What are the benefits of having brand guidelines?
- Consistency
Consistency is the key to strong branding: it helps create brand recognition. We are highly attuned to subtle inconsistencies: if each time you met a friend they had a completely different accent it would be hard to take them seriously. Brand guidelines set standards and rules for how each element of the brand is used. Sticking to these rules means that all communications from your organisation will feel familiar to the audience, across all media, no matter who designs them. Repetition of the same consistent message will help audiences to associate the brand with certain qualities over time. - Professionalism
When branding is not consistent it looks amateur. It says that the organisation does not have a good understanding of its own identity. Guidelines help staff know how they are expected to represent the organisation at each touch-point. - Speed up approval
The process of creating brand guidelines is the opportunity for key stakeholders to have their input into the look and feel of the brand. Getting different people to decide on colours or fonts can be tricky, but when you make brand guidelines you only need to do this once, not every time you design a new thing. Without brand guidelines there is nothing tangible to judge the design against, and so it can just come down to the personal aesthetics and opinions of stakeholders: they don’t like a certain green, or prefer one font to another. Getting this agreement in advance will speed up the approval process for new materials. - Streamline design
Without brand guidelines you are asking the designer to start from scratch every time a new thing needs to be designed. The designer is having to second guess the aesthetics of the stakeholders, and this has implications for the cost of the design, and the turn around time.

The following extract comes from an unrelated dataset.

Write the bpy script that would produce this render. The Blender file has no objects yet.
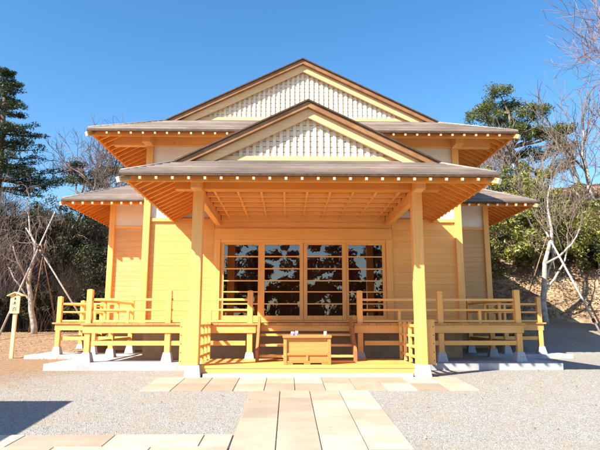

What do brand guidelines include?
- Introduction
This explains what the guidelines are all about, and is an opportunity to explain and reinforce the value of having them. - Vision, mission and purpose
These are at the core of any brand: they explain what is important to your organisation and set expectations. If your brand is just starting out, this can be something that you develop over time. - Logo usage
This section sets out how and where the logo should be used (clearance space, size, it’s positioning on a page) and how it should not (distorting, recolouring etc). If an organisation has secondary logos (for example, a black (mono) version for black and white documents), this section will make clear when each version should be used. - Typography
This section shows your corporate font(s), and may also set out sizes for headlines, body copy etc. - Colour palette
Here is where you would find the colour references for each of your corporate colours. References will normally include: CMYK, RGB, HEX, Pantone (see Do you speak digital and Do you speak design for more information on colour gamuts). You may have a primary (main) and secondary (supplementary) colour palette, and instructions about where/when to use each. - Graphic Style / Images
This gives a description of and shows examples of the types of photographs or icons that you want to use to represent your organisation. - Writing Guide
This sets out the tone of voice that should be used when writing on behalf of your organisation. It also may give instructions about how you write; which words do you hyphenate, for example, or use capitals. - Examples
The guidelines may include examples of how the brand should be used across different media.

What do brand guidelines look like?
We’ve worked on a lot of brand guidelines for our clients. Check out our portfolio for examples. You can also look at Adele, which is an online “repository of publicly available design systems and pattern libraries”.
And while you’re at it…
Brands are not static – they change with time, technology and necessity. Help add flexibility to your brand guidelines by appointing several named brand guardians to approve materials that fall outside the standard design guidelines.
Help yourself by organising your brand assets within a simple asset management system. Label your assets with file names that match those in the brand guidelines. It’s also helpful to create a photolibrary, including all images filed appropriately and model release forms where relevant.